O futuro da EPM e a sua continuidade medem-se sobretudo pelo número de inscrições no primeiro ano do ensino primário, e tradicionalmente os novos alunos transitam dos jardins de infância de matriz portuguesa, com destaque para o D. José da Costa Nunes. O aumento significativo do número de alunos no ensino pré-primário em português são um bom indicador para a EPM, e mesmo alguns pais de etnia chinesa mais liberais optam por inscrever os filhos no ensino de matriz lusa, alguns deles cansados da falta de vagas nas escolas chinesas, e a impossibilidade de inscrever os filhos nas mais “elitistas”. A ideia que a população chinesa tem do ensino em português é normalmente positiva, e são cada vez mais os encarregados de educação que transmitem a sua satisfação, que assim vai andando de boca em boca e chegando a cada vez mais ouvidos. A actual situação económica em Portugal não indica que os actuais expatriados façam planos de regressar tão cedo, e a tendência é que vão chegando mais famílias que encaram a EPM como uma opção incontornável.
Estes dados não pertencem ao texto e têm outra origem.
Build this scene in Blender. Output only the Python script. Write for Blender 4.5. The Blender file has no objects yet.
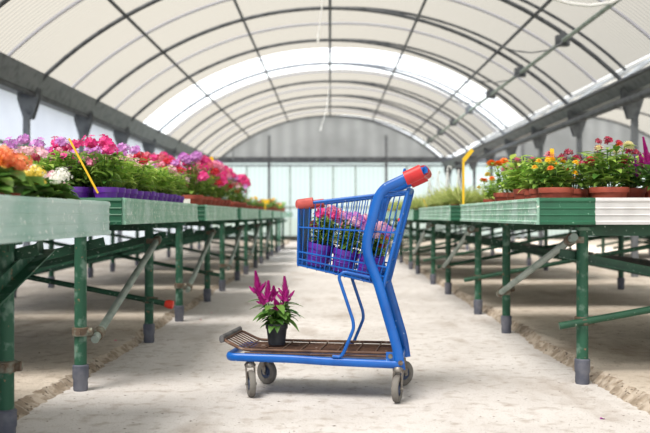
import bpy, math, random
from mathutils import Vector, Matrix
PI = math.pi
C = bpy.context.scene.collection
R = random.Random(7)
def rad(a): return math.radians(a)

# ------------------------------------------------------------------ materials
def _new(name):
    m = bpy.data.materials.new(name); m.use_nodes = True
    nt = m.node_tree; nt.nodes.clear()
    out = nt.nodes.new('ShaderNodeOutputMaterial')
    return m, nt, out
def _coords(nt, scale=(1, 1, 1)):
    tc = nt.nodes.new('ShaderNodeTexCoord'); mp = nt.nodes.new('ShaderNodeMapping')
    mp.inputs['Scale'].default_value = scale
    nt.links.new(tc.outputs['Object'], mp.inputs[0]); return mp.outputs[0]
def _noise(nt, vec, scale, detail=4, lo=.4, hi=.6):
    n = nt.nodes.new('ShaderNodeTexNoise'); n.inputs['Scale'].default_value = scale; n.inputs['Detail'].default_value = detail
    nt.links.new(vec, n.inputs['Vector'])
    r = nt.nodes.new('ShaderNodeMapRange'); r.inputs[1].default_value = lo; r.inputs[2].default_value = hi
    nt.links.new(n.outputs[0], r.inputs[0]); return r.outputs[0]
def _mix(nt, fac, a, b):
    m = nt.nodes.new('ShaderNodeMix'); m.data_type = 'RGBA'
    if isinstance(fac, (int, float)): m.inputs[0].default_value = fac
    else: nt.links.new(fac, m.inputs[0])
    for s, v in ((m.inputs[6], a), (m.inputs[7], b)):
        if isinstance(v, tuple): s.default_value = (*v, 1)
        else: nt.links.new(v, s)
    return m.outputs[2]
def _bump(nt, h, strength, dist=.01):
    b = nt.nodes.new('ShaderNodeBump'); b.inputs['Strength'].default_value = strength; b.inputs['Distance'].default_value = dist
    nt.links.new(h, b.inputs['Height']); return b.outputs[0]
def lin(r, g, b):
    f = lambda v: (v/255/12.92) if v/255 <= .04045 else ((v/255+.055)/1.055)**2.4
    return (f(r), f(g), f(b))
def mat(name, col, col2=None, rough=.5, metal=0, nscale=6, lo=.45, hi=.65, spots=None, sscale=60, slo=.62, shi=.7, bump=0, transl=0, spec=.5):
    """base colour, a second colour by soft noise, a third by fine spots."""
    m, nt, out = _new(name)
    p = nt.nodes.new('ShaderNodeBsdfPrincipled'); p.inputs['Roughness'].default_value = rough; p.inputs['Metallic'].default_value = metal
    p.inputs['Specular IOR Level'].default_value = spec
    v = _coords(nt); c = col
    if col2: c = _mix(nt, _noise(nt, v, nscale, 5, lo, hi), c, col2)
    if spots: c = _mix(nt, _noise(nt, v, sscale, 3, slo, shi), c, spots)
    if isinstance(c, tuple): p.inputs['Base Color'].default_value = (*c, 1)
    else: nt.links.new(c, p.inputs['Base Color'])
    if bump: nt.links.new(_bump(nt, _noise(nt, v, nscale*6, 4, .3, .7), bump, .004), p.inputs['Normal'])
    nt.links.new(p.outputs[0], out.inputs[0])
    return m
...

Ao leme deste barco durante estes 15 anos, ora atravessando ondas de tempestade, ora navegando calmamente num mar de bonança, está Edith Silva, uma natural de Macau que dedicou a vida à educação, na tradição de Pedro Nolasco da Silva. A directora e a sua equipa estão de parabéns, nunca dando sinais de cansaço ou intenções de virar as costas ao projecto, mesmo quando a situação convidava a fazê-lo e não ter o nome associado a um eventual naufrágio. E falando de abandono, foi lamentável a atitude da Fundação Oriente, que desinvestiu na escola, dando a entender que as suas intenções pouco ou nada tinham a ver com a preservação do ensino e da cultura portuguesa no período pós-transição. É bom para os portugueses e é bom para Macau que exista a EPM, e que se apresente como alternativa séria no ensino em Macau. Os responsáveis da RAEM reconhecem isso mesmo e dão à instituição o valor que esta merece. Sosseguem os velhos do Restelo e respirem de alívio os mais pessimistas. Parece que Portugal deixou aqui qualquer coisa bem feita.